• [Given request] Identify each line below containing the string "this" and copy it.

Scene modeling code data
(begin)
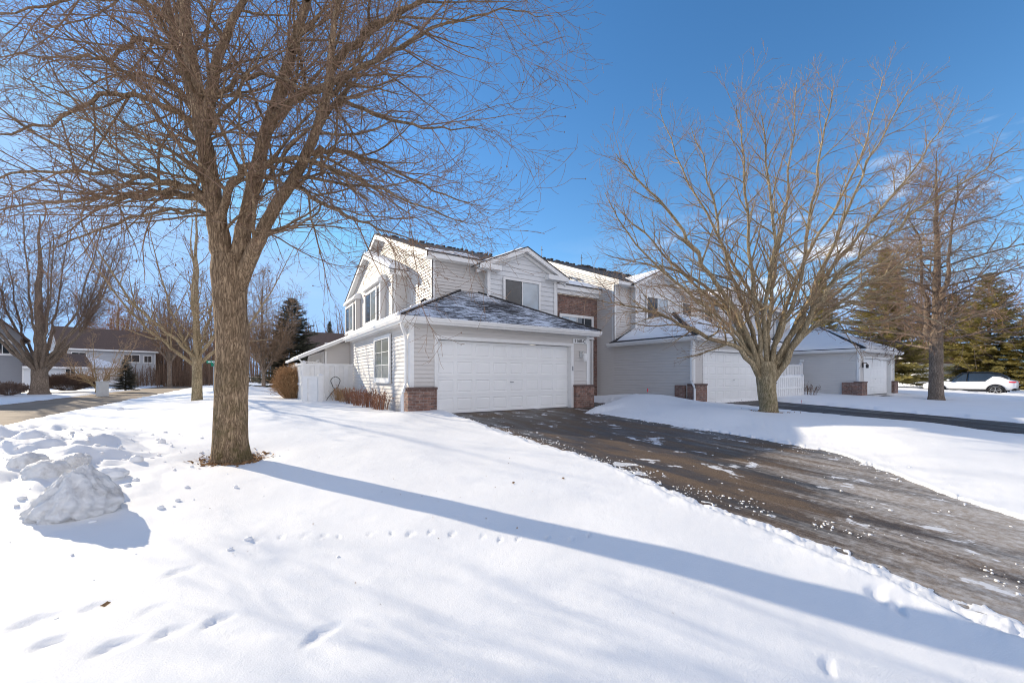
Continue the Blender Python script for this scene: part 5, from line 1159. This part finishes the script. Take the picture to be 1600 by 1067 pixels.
x_, y_ = XYat(14, 30); shrub('hedge', 'dark low bush before the grey house at the left edge', (x_, y_, -.25), 2.0, 1.0, 160, 'twig_dark', 93, dome=True, rmin=.009, cat='shrub')
# ------------------------------------------------------------------ leaf litter and chunks
def litter(name, label, cx, cy, r, n, seed, size=.028, hole=.3):
    rs = np.random.RandomState(seed); V = []; T = []
    for i in range(n):
        a = rs.rand()*6.28; d = hole+abs(rs.randn())*r; x = cx+math.cos(a)*d; y = cy+math.sin(a)*d; z = float(snow_height(np.array([x]), np.array([y]))[0])+.006+rs.rand()*.012
        u = norm(rs.randn(3)*[1, 1, .3]); v = norm(np.cross(u, rs.randn(3)*[.3, .3, 1])); s = size*(.5+rs.rand()); p = np.array([x, y, z]); k = len(V); V += [p-u*s, p+v*s*.5+[0, 0, .004], p+u*s, p-v*s*.5]; T += [(k, k+1, k+2), (k, k+2, k+3)]
    return tag(put(name, mesh_np(name, np.array(V), None, T), M['leaf']), label, 'leaves', kind='stuff')
litter('leaf_litter', 'ring of dry brown leaves at the foot of the big maple', TREE1[0], TREE1[1], .13, 520, 4, hole=.21)
litter('leaf_litter', 'scattered bark and leaf bits at the foot of the spreading tree', TREE2[0], TREE2[1], .2, 120, 5, hole=.27)
def lump(name, label, loc, size, seed, mat='dirty_snow', det=5, rough=.28, group=None, sq=(1, 1, 1), cone=0.0):
    import bmesh
    bm = bmesh.new(); bmesh.ops.create_icosphere(bm, subdivisions=det, radius=1)
    C = np.array([v.co for v in bm.verts])
    n = fbm(C[:, 0]*1.5+C[:, 2]*.9+seed, C[:, 1]*1.5-C[:, 2]*.7, 5, seed, .68); rd = 1-np.abs(fbm(C[:, 0]*1.9-C[:, 2], C[:, 1]*1.9+C[:, 2]*1.2+seed, 4, seed+5))
    for v, a, b in zip(bm.verts, n, rd): v.co *= 1+rough*a*1.3+rough*(b-.7)*.9+.05*abs(float(perlin(v.co.x*5+v.co.z*3, v.co.y*5-v.co.z*2, 3)))+.02*float(perlin(v.co.x*13+v.co.z*7, v.co.y*13, 4)); tp = 1-cone*max(0, min(1, (v.co.z+.5)/1.5)); v.co = Vector((v.co.x*size[0]*tp+cone*.10*size[0]*v.co.z, v.co.y*size[1]*tp, max(v.co.z, -.6)*size[2]))
    me = bpy.data.meshes.new(name); bm.to_mesh(me); bm.free()
    for p in me.polygons: p.use_smooth = True
    o = put(name, me, M[mat]); o.location = loc; return tag(o, label, 'snow', group)
def chunk_at(px, py, w, h, label, seed, **k):
    Ds = np.linspace(1.5, 30, 3000); pp = np.array([XYat(px, D) for D in Ds]); zz = snow_height(pp[:, 0], pp[:, 1]); ray = CAM_Z+(588-py)/630*Ds
    k0 = int(np.argmax(ray <= zz)); x_, y_ = pp[k0]; z = float(zz[k0])
    o = lump('snow_chunk', label, (x_, y_, z+h*(.30 if seed == 3 else .10)), (w*.5, w*.42, h*.62), seed, group='chunks of ploughed snow', **k); return o
chunk_at(120, 800, .60, .40, 'largest dirty grey snow block at the front of the heap', 3, rough=.36, cone=.55)
chunk_at(172, 770, .16, .13, 'small translucent snow chunk leaning on the right of the large block', 6, det=3)
chunk_at(213, 720, .13, .10, 'squarish snow chunk on the right shoulder of the heap', 7, det=3, mat='snow')
chunk_at(45, 728, .30, .20, 'angular snow block high on the heap, left one', 8, det=4)
chunk_at(75, 742, .34, .22, 'rounder snow block high on the heap beside the angular one', 9, det=4)
chunk_at(120, 725, .22, .16, 'jagged snow chunk on the crest of the heap', 10, det=4)
chunk_at(160, 745, .4, .13, 'flat snow slab on the heap behind the large block', 14, det=4, mat='snow')
chunk_at(253, 692, .09, .09, 'lone snowball on the smooth snow left of the big trunk', 11, mat='snow', det=3)
chunk_at(188, 640, .2, .14, 'single lump on the lawn near the street', 12, mat='snow', det=3)
def crumbs(name, label, pts, smin, smax, seed, mat):
    import bmesh
    rs = np.random.RandomState(seed); bm = bmesh.new(); bmesh.ops.create_icosphere(bm, subdivisions=2, radius=1); U = np.array([v.co for v in bm.verts]); F = np.array([[v.index for v in f.verts] for f in bm.faces]); bm.free()
    P = np.array(pts); z = np.maximum(snow_height(P[:, 0], P[:, 1]), g(P[:, 0], P[:, 1])); k = len(P); sz = smin+(smax-smin)*rs.rand(k)**3.0
    V = (U[None]*(0.70+0.5*rs.rand(k, len(U), 1)))*sz[:, None, None]*(0.7+.6*rs.rand(k, 1, 3))*[1, 1, .65]; V += np.stack([P[:, 0], P[:, 1], z+sz*.25], -1)[:, None, :]
    T = (F[None]+(np.arange(k)*len(U))[:, None, None]).reshape(-1, 3)
    return tag(put(name, mesh_np(name, V.reshape(-1, 3), None, T), M[mat]), label, 'snow crumbs', kind='stuff')
rc = np.random.RandomState(8); cp = []
while len(cp) < 900:
    y = rc.uniform(-.5, 9.5); x = 4.75+rc.randn()*.22+.05 if rc.rand() < .7 else 9.2-2.4*float(sst(-y, -3.6, -.2))+rc.randn()*.35
    if float(perlin(x*1.3, y*1.3, 91)) > -.05: cp.append((x, y))
for i in range(60): cp.append((rc.uniform(5.2, 9), rc.uniform(-.5, 4.5)**1.0))
crumbs('snow_crumbs', 'small crumbs of snow and ice along the edges of the near driveway', cp, .004, .017, 9, 'snow')
hp = []
while len(hp) < 300:
    x, y = -3.0+rc.randn()*1.0+.9, 7.6+rc.randn()*1.7
    hp.append((x-.33*(y-7.6), y))
crumbs('snow_crumbs', 'loose snow crumbs scattered round the ploughed heap at left', hp, .005, .035, 10, 'snow')
litter('leaf_litter', 'sparse specks of leaf and twig on the open snow', 1.5, 4.0, 2.0, 60, 14, size=.007, hole=.1)
# ------------------------------------------------------------------ small things
def flag(label, px, py):
    D = 630*(CAM_Z+.02)/(py-588); x_, y_ = XYat(px, D); z = float(snow_height(np.array([x_]), np.array([y_]))[0]); T = empty('marker_flag', (x_, y_, z), label, 'marker flag', 'red marker flags')
    m = MB(); m.tube([(0, 0, -.05), (0, 0, .26)], .004, 5); m.build('stake', M['grey_metal'], T)
    m = MB(); m.slab([(0, -.002, .25), (.10, .02, .23), (.11, .03, .13), (.05, .01, .10), (0, -.002, .14)], .004)
    n = len(m.v); m.build('flag', M['red'], T); return T
flag('red marker flag in the snow mound beside the near driveway', 1011, 632); flag('red marker flag near the white fence beyond the second driveway', 1252, 628)
# utility box, street sign, hook, hose
x_, y_ = XYat(160, 32); ub = empty('utility_box', (x_, y_, -.28), 'pale green-grey utility box on the snow across the street', 'utility box', rz=.5)
m = MB(); m.box(-.30, .30, -.28, .28, -.2, .92); m.build('cabinet', M['ltgrey'], ub, bevel=.02); m = MB(); m.box(-.33, .33, -.31, .31, .921, 1.0); m.build('lid', M['ltgrey'], ub, bevel=.02)
x_, y_ = XYat(334, 27); ss = empty('street_sign', (x_, y_, -.3), 'green street-name sign on a grey post between the two lawn trees', 'street sign', rz=-.35)
m = MB(); m.box(-.03, .03, -.02, .02, -.2, 2.45); m.build('post', M['grey_metal'], ss)
m = MB(); m.box(-.42, .42, -.006, .006, 2.28, 2.46); sb = m.build('sign_blade', M['green'], ss); m = MB()
for a_, b_ in ((-.34, -.18), (-.12, .08), (.15, .33)): m.box(a_, b_, -.009, -.0065, 2.34, 2.41)
m.build('lettering', M['trim'], sb); m = MB(); m.box(-.006, .006, -.36, .36, 2.08, 2.26); m.build('sign_blade', M['green'], ss)
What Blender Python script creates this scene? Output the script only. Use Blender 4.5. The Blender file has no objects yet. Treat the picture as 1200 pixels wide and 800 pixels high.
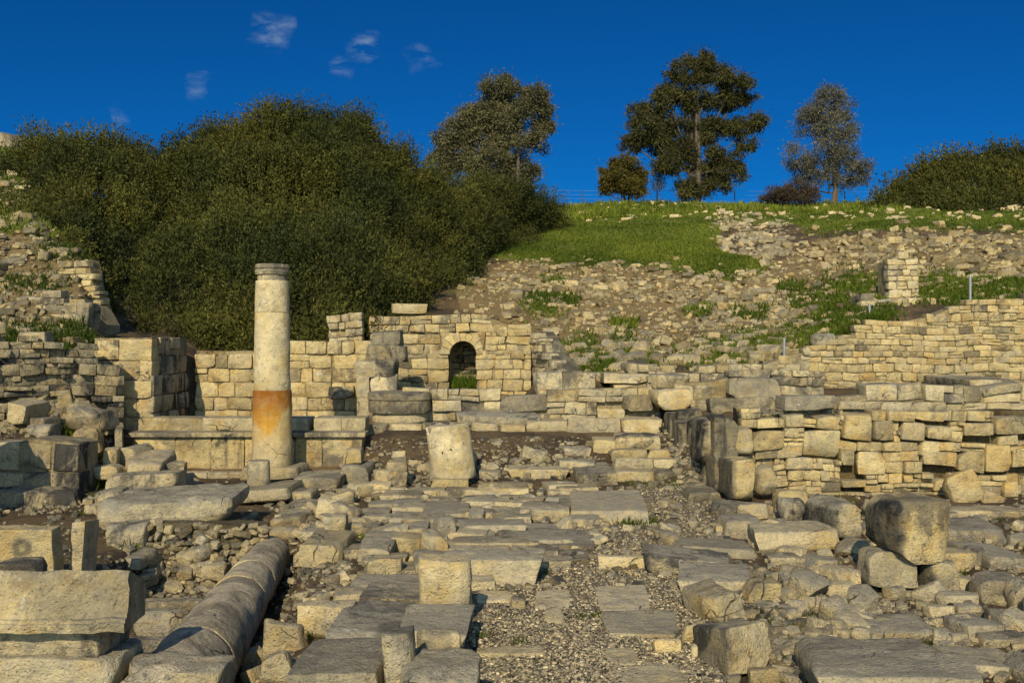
(end)
• [Correct response]
Continue the Blender Python script for this scene: part 5, from line 1159. This part finishes the script. Take the picture to be 1600 by 1067 pixels.
What Blender Python script creates this scene? Output the script only. Use Blender 4.5. The Blender file has no objects yet. Treat the picture as 1200 pixels wide and 800 pixels high.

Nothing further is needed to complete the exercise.